The retiree’s primary concern revolves around the appropriateness of this allocation given his age and desire to fund significant family travel. He’s confident in his ability to withstand market fluctuations due to his pension income.
Financial advisors typically recommend a lower equity allocation for individuals in their 70s, often suggesting 50% or less. However, given his stable income stream and comfort level with risk, maintaining the current allocation may be reasonable. Charles Schwab, for instance, would classify this allocation as aggressive, contrasting it with their “moderately conservative” 40% equity allocation and “conservative” 20% allocation for the 70-79 age group.
Experts advise diversifying equity exposure, recommending a breakdown similar to that suggested by T. Rowe Price: approximately 60% in U.S. large-cap stocks, 25% in international developed market stocks, 10% in U.S. small-cap stocks, and 5% in emerging markets. A similar diversification strategy is suggested for bonds. However, this is merely a guide, and individual circumstances should be considered.

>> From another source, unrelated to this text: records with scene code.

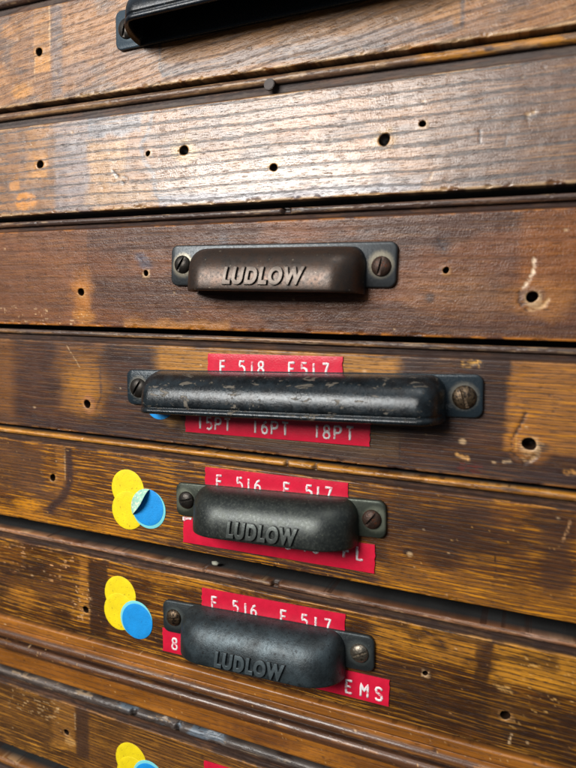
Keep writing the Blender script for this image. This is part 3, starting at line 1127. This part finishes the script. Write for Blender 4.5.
def paint6(u, v):
    P = Paint(u, v, 6)
    P.c[:] = rgb(76, 45, 21)
    P.col(sst(0.42, 0.6, P.nz(18, 7)), rgb(102, 61, 24), 0.7)
    P.rough[:] = 0.36
    P.peb[:] = 0.32
    P.gold[:] = 0.7
    P.col(P.rct(-118, -72, -88, -72, 3, 4, 8), rgb(74, 48, 32), 0.6)
    P.to('gold', P.rct(-118, -80, -82, -70, 2, 3), 0.35)
    dv = P.rct(-72.6, -64.8, -94, -65, 0.6, 1.6, 3)
    P.col(dv, rgb(52, 35, 28), 0.7)
    P.to('gold', dv, 0.05)
    P.col(P.rct(-77, -73, -88, -66, 0.8, 1.2), rgb(176, 118, 56), 0.6)
    P.flecks(P.rct(-112, -78, -76, -65, 2, 2), rgb(214, 160, 108), 0.8, 0.69, 0.9, 4)
    P.flecks(P.rct(-80, -72, -88, -74, 1, 1), rgb(224, 176, 126), 0.7, 0.66, 0.95, 1.5)
    P.col(P.ell(-103, -85, 6, 4, 0.5), rgb(190, 124, 50), 0.5)
    g = P.rct(28, 57, -73, -64, 1.5, 2.5, 5)
    P.col(g, rgb(166, 112, 46), 0.8)
    g2 = P.rct(60.2, 92, -75, -64, 1.0, 1.6, 5)
    P.col(g2, rgb(172, 118, 46), 0.85)
    P.to('gold', P.ell(64.3, -83.5, 5.4, 5.6, 0.3, 0.3), 0.9)
    P.col(P.ell(64.3, -83.5, 5.4, 5.4, 0.3, 0.35), rgb(150, 100, 44), 0.6)
    d = P.rct(56.2, 60.2, -90, -65, 0.5, 1.4, 3)
    P.col(d, rgb(62, 42, 30), 0.65)
    P.to('gold', d, 0.1)
    dk = P.rct(26, 92, -93, -76, 3, 4, 9)
    P.col(dk, rgb(48, 31, 22), 0.75)
    P.to('gold', P.rct(30, 92, -94, -76, 3, 3), 0.3)
    dm = sst(0.55, 0.66, P.nz(14, 4))
    P.col(dm, rgb(50, 32, 22), 0.7)
    P.to('gold', dm, 0.2)
    drag(P, [(42, -65.4), (46, -67), (47.4, -68.4)], 0.7, 0.2, rgb(70, 46, 34), 0.8, 0.5)
    drag(P, [(61.8, -76.4), (65.6, -76.8)], 1.3, 0.2, rgb(220, 170, 100), 0.8, 0.5)
    drag(P, [(65.6, -91.4), (66.2, -88.6)], 0.5, 0.1, PALE, 0.8)
    P.flecks(P.rct(66, 92, -86, -66, 2, 2), rgb(206, 160, 96), 0.5, 0.73, 0.8, 4)
    P.flecks(np.ones_like(u), rgb(190, 140, 84), 0.5, 0.80, 0.6, 2.5)
    P.col(P.ell(-35, -66, 20, 2.4, 0.5, 0.6), rgb(178, 118, 46), 0.6)
    edges(P, -64.2, -93.7, rgb(206, 150, 76), 0.95)
    pits(P, -65, -93, 70, 6)
    return P


def paint7(u, v):
    P = Paint(u, v, 7)
    P.c[:] = rgb(84, 55, 29)
    P.col(sst(0.42, 0.6, P.nz(18, 7)), rgb(116, 76, 36), 0.7)
    P.rough[:] = 0.45
    P.peb[:] = 0.35
    P.gold[:] = 0.45
    P.col(P.rct(-90, -79.4, -139, -121, 1.2, 2), rgb(136, 92, 46), 0.7)
    dv = P.rct(-79, -73, -140, -121, 0.9, 1.2)
    P.col(dv, rgb(62, 44, 36), 0.75)
    P.to('gold', dv, 0.05)
    P.to('gold', P.rct(-118, -84, -146, -138, 1.5, 2), 0.95)
    P.col(P.ell(-81.8, -135.4, 2.6, 1.6, 0.3, 0.4), rgb(196, 150, 92), 0.85)
    drag(P, [(-79.4, -124), (-79.4, -130)], 0.6, 0.1, PALE, 0.6, 0.3)
    P.flecks(P.rct(-110, -86, -130, -122, 2, 2), rgb(200, 164, 116), 0.7, 0.66, 0.8)
    edges(P, -121.2, -145.8, rgb(190, 130, 60), 0.9)
    pits(P, -122, -145, 40, 7)
    return P


def paint8(u, v):
    P = Paint(u, v, 8)
    P.c[:] = rgb(110, 70, 34)
    P.col(sst(0.42, 0.6, P.nz(18, 7)), rgb(92, 58, 32), 0.7)
    P.gold[:] = 0.6
    P.peb[:] = 0.4
    edges(P, -158, -185, TAN)
    return P


def bead_paint(seed, base, worn, amt=0.5, extra=None, rough=0.42, notch=()):
    def f(u, v):
        P = Paint(u, v, seed)
        P.c[:] = base
        P.col(sst(amt, amt + 0.16, P.nz(18, 0.9)), worn, 0.85)
        P.col(sst(0.64, 0.70, P.nz(6, 0.5)), PALE, 0.3)
        P.col(sst(0.62, 0.70, P.nz(12, 0.6)), DARK, 0.7)
        P.rough[:] = rough
        P.peb[:] = 0.4
        P.dy = P.dy + 0.16 * sst(0.64, 0.7, P.nz(1.6, 0.8)) + 0.12 * (P.nz(40, 8) - 0.5)
        for (n0, n1, dep, c) in notch:
            m = P.rct(n0, n1, -999, 999, 0.4, 0.5, 1.5)
            P.dy = P.dy + m * dep
            P.col(m, c, 0.8)
        if extra:
            extra(P)
        return P
    return f


# ------------------------------------------------------------------ cabinet
cab = empty('type_cabinet', (0, 0, -195), 'old dark wooden cabinet carcass with a double beaded rail between its drawers', 'cabinet')
CW = wood('carcass_wood', 21, 0.5, 2.2, 0.35, 0.45, 0.45, 0.6, 1.0, spec=0.5)
CARC = plain('dark_carcass_wood', rgb(46, 36, 30), 0.8, 0, 0.3, 0.2, 0.0001)
bm = bmesh.new()
bmesh.ops.create_cube(bm, size=1.0)
bmesh.ops.scale(bm, vec=(0.46, 0.012, 0.36), verts=bm.verts)
bmesh.ops.bevel(bm, geom=bm.edges[:], offset=0.001, segments=2, affect='EDGES')
o = link('back_panel', bm_done(bm, 'back_panel'), CARC, cab)
o.location = (0, 0.052, 0.195 - 0.03)


def rail_paint(u, v):
    P = Paint(u, v, 15)
    P.c[:] = rgb(136, 84, 34)
    P.col(sst(0.42, 0.62, P.nz(22, 5)), rgb(166, 106, 44), 0.7)
    P.rough[:] = 0.36
    P.peb[:] = 0.25
    be = sst(-98.4, -98.9, v) * sst(-107.2, -106.7, v)
    P.col(be, rgb(84, 56, 40), 0.9)
    P.to('rough', be, 0.28)
    P.col(be * sst(0.62, 0.68, P.nz(16, 0.7)), rgb(150, 100, 52), 0.8)
    P.col(sst(-101.4, -102.0, v) * sst(-103.2, -102.6, v), rgb(34, 24, 22), 0.8)
    P.col(sst(0.3, 0.1, np.abs(v + 97.9)), rgb(40, 28, 24), 0.8)
    P.col(sst(0.5, 0.2, np.abs(v + 107.3)), rgb(40, 28, 24), 0.8)
    P.col(P.ell(-5, -111, 12, 2.4, 0.6, 0.6), rgb(96, 58, 34), 0.6)
    P.col(P.ell(32, -110, 14, 2.0, 0.6, 0.6), rgb(96, 58, 34), 0.6)
    P.flecks(np.ones_like(u), rgb(208, 164, 110), 0.45, 0.80, 0.8, 2)
    pits(P, -94, -114, 60, 15)
    return P


rp = [(14.0, -94.6), (0.6, -94.6), (0.1, -95.0), (0.0, -97.9), (0.5, -98.3)] + arc(0.3, -100.2, 1.75, 92, 268, 12, 1.9) + \
     [(0.75, -102.3)] + arc(0.3, -104.6, 1.95, 92, 268, 12, 1.9) + [(1.0, -107.0), (0.9, -107.5), (0.8, -113.8), (1.2, -114.4), (14.0, -114.4)]
board('moulded_rail', rp, (-114.4, -94.6), rail_paint, CW, cab, (0, 0, -195))

# ------------------------------------------------------------------ drawers
GROUP = 'shallow drawers of the type cabinet'
WOODS = {
    1: wood('tan_oak', 1, 8, 3.0, 0.5, 0.55, 0.55, 1.0, 3.0, gold=rgb(200, 142, 76), spec=0.7),
    2: wood('lined_oak', 2, 0.5, 3.3, 0.85, 0.45, 0.45, 0.85, 1.2, gold=rgb(196, 140, 76), spec=1.0),
    3: wood('pebbled_brown_oak', 3, 0, 4.5, 0.18, 0.45, 0.46, 1.1, 1.2, spec=0.36),
    4: wood('purple_brown_oak', 4, 0, 1.3, 0.55, 0.6, 0.60, 0.7, 1.0, spec=0.40),
    5: wood('golden_streaked_oak', 5, -0.6, 1.05, 0.80, 0.6, 0.55, 0.8, 1.0, gold=rgb(212, 142, 44), spec=0.35),
    6: wood('dark_streaked_oak', 6, -1.0, 1.5, 0.85, 0.6, 0.55, 0.8, 2.0, gold=rgb(212, 146, 52), spec=0.35),
    7: wood('brown_streaked_oak', 7, -1.0, 1.1, 0.75, 0.6, 0.55, 0.8, 1.4, gold=rgb(196, 136, 56), spec=0.35),
    8: wood('warm_oak', 8, 0, 1.6, 0.6, 0.55, 0.50, 0.9, 2.0),
}
BEADW = wood('bead_oak', 12, 0, 1.6, 0.35, 0.6, 0.5, 0.9, 0.6, spec=0.5)
SPEC = {
    # bead top, bead foot, face top, face bottom, depth offset
    1: (124.5, 121.6, 119.0, 88.7, 0.0),
    2: (87.2, 84.8, 82.0, 52.4, 0.5),
    3: (50.2, 48.5, 46.8, 14.8, 0.0),
    4: (13.2, 11.6, 9.6, -21.4, 0.6),
    5: (-22.5, -24.2, -26.1, -54.9, -1.0),
    6: (-60.4, -62.0, -64.2, -93.4, 0.4),
    7: (-115.3, -118.3, -121.2, -145.9, 0.8),
    8: (-151.6, -154.2, -157.0, -186.0, 0.6),
}
LABELS = {
    1: 'tan wooden drawer with a smooth black cup pull, at the top of the picture',
    2: 'pale glossy wooden drawer with empty screw holes and no pull on it',
    3: 'brown pebbled wooden drawer with a browned iron pull and no red tape',
    4: 'purple brown wooden drawer with a long chipped black pull over 15PT 16PT 18PT tape',
    5: 'golden brown drawer with a grey pull, red tape ending FL and a peeling blue dot',
    6: 'dark streaked drawer with a slate pull and red tape ending EMS, above the beaded rail',
    7: 'brown drawer under the double beaded rail with yellow dots partly out of view',
    8: 'lowest drawer, only the bead along its top edge showing',
}
HOLES = {
    1: [(-92.4, 105.0, 1.35)],
    2: [(-92.9, 68.9, 1.35), (-49.4, 69.0, 0.8), (-36.4, 68.9, 1.45), (-6.5, 61.7, 1.1), (25.4, 66.6, 1.5), (35.3, 69.7, 0.85)],
    3: [(-75.3, 26.2, 1.25), (-49.5, 32.2, 0.9), (43.2, 32.2, 0.8), (64.3, 25.5, 1.35)],
    4: [(-73.4, -11.3, 1.35), (65.8, -11.2, 1.6)],
    5: [(-87.1, -38.0, 1.2)],
    6: [(-74.1, -83.8, 1.2), (43.1, -77.6, 0.7), (64.3, -83.9, 1.2)],
    7: [(-83.4, -132.3, 1.1)],
    8: [],
}


def b2x(P):
    P.col(P.rct(34, 86, -999, 999, 3, 4, 6) * sst(0.48, 0.6, P.nz(8, 2)), rgb(186, 126, 48), 0.8)


def b7x(P):
    m = P.rct(-62, -20, -999, 999, 2, 3, 5)
    P.col(m * sst(0.40, 0.55, P.nz(7, 2)), rgb(96, 110, 122), 0.8)
    P.dy = P.dy + 0.45 * m * sst(0.5, 0.66, P.nz(6, 3.5))


def b6x(P):
    P.col(sst(0.5, 0.66, P.nz(12, 2)), rgb(158, 122, 100), 0.6)


BEADS = {
    1: bead_paint(31, rgb(76, 54, 42), rgb(110, 78, 54)),
    2: bead_paint(32, rgb(112, 84, 64), rgb(150, 114, 78), 0.48, b2x),
    3: bead_paint(33, rgb(72, 54, 46), rgb(104, 74, 54), 0.52, None, 0.38, notch=((-3.4, -0.8, 1.8, rgb(30, 22, 20)),)),
    4: bead_paint(34, rgb(84, 66, 56), rgb(140, 100, 60), 0.48),
    5: bead_paint(35, rgb(140, 92, 40), rgb(190, 130, 52), 0.40, None, 0.38, notch=((0, 1.2, 0.8, rgb(60, 44, 34)), (9, 10, 0.6, rgb(60, 44, 34)))),
    6: bead_paint(36, rgb(108, 72, 50), rgb(158, 112, 78), 0.44, b6x, 0.42, notch=((-4, -1.5, 1.4, rgb(30, 24, 22)), (-27.5, -26.5, 0.7, rgb(40, 30, 26)))),
    7: bead_paint(37, rgb(70, 62, 58), rgb(104, 92, 84), 0.5, b7x, 0.42, notch=((-55, -53, 1.0, rgb(30, 26, 24)), (-37, -35.5, 1.0, rgb(30, 26, 24)))),
    8: bead_paint(38, rgb(128, 84, 44), rgb(150, 100, 52)),
}
PAINTS = {1: paint1, 2: paint2, 3: paint3, 4: paint4, 5: paint5, 6: paint6, 7: paint7, 8: paint8}
D = {}
for k in range(1, 9):
    bt, bb, ft, fb, yo = SPEC[k]
    root = empty('drawer', (0, yo, fb), LABELS[k], 'drawer', GROUP)
    D[k] = root
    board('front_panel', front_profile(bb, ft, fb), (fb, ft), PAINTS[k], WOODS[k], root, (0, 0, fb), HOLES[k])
    board('bead_moulding', bead_profile(bt, bb), (bb, bt), BEADS[k], BEADW, root, (0, 0, fb))


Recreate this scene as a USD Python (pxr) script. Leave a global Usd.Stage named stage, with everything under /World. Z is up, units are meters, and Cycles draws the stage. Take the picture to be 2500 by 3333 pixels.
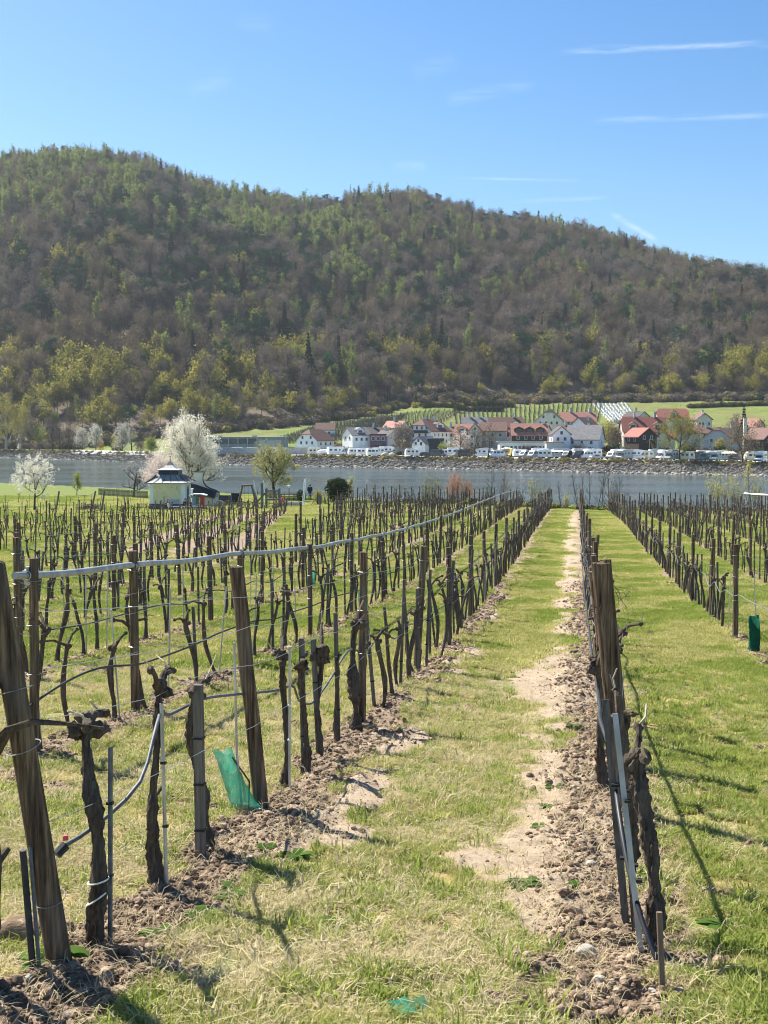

The retiree’s financial position is considerably stronger than the average retiree. The average retirement savings for those aged 65-74 is $609,200, while those 75 and older average $462,400. His substantial savings, coupled with his pensions, place him in a significantly better position.
The current economic climate presents challenges. Concerns about the economic and political environment, including the war in Ukraine and Gaza, have impacted investor confidence. While the market has recovered from an earlier downturn, economic indicators like job growth and consumer confidence have shown some softening. The possibility of interest rate cuts by the Federal Reserve is being debated, potentially impacting market performance.
Despite these uncertainties, his current high-risk tolerance and strong financial position allow for his aggressive portfolio strategy. While the market’s future remains uncertain, the retiree’s significant income streams and substantial savings provide a cushion against potential market downturns. However, at age 70 with a large equity exposure, careful monitoring and adjustment may be necessary.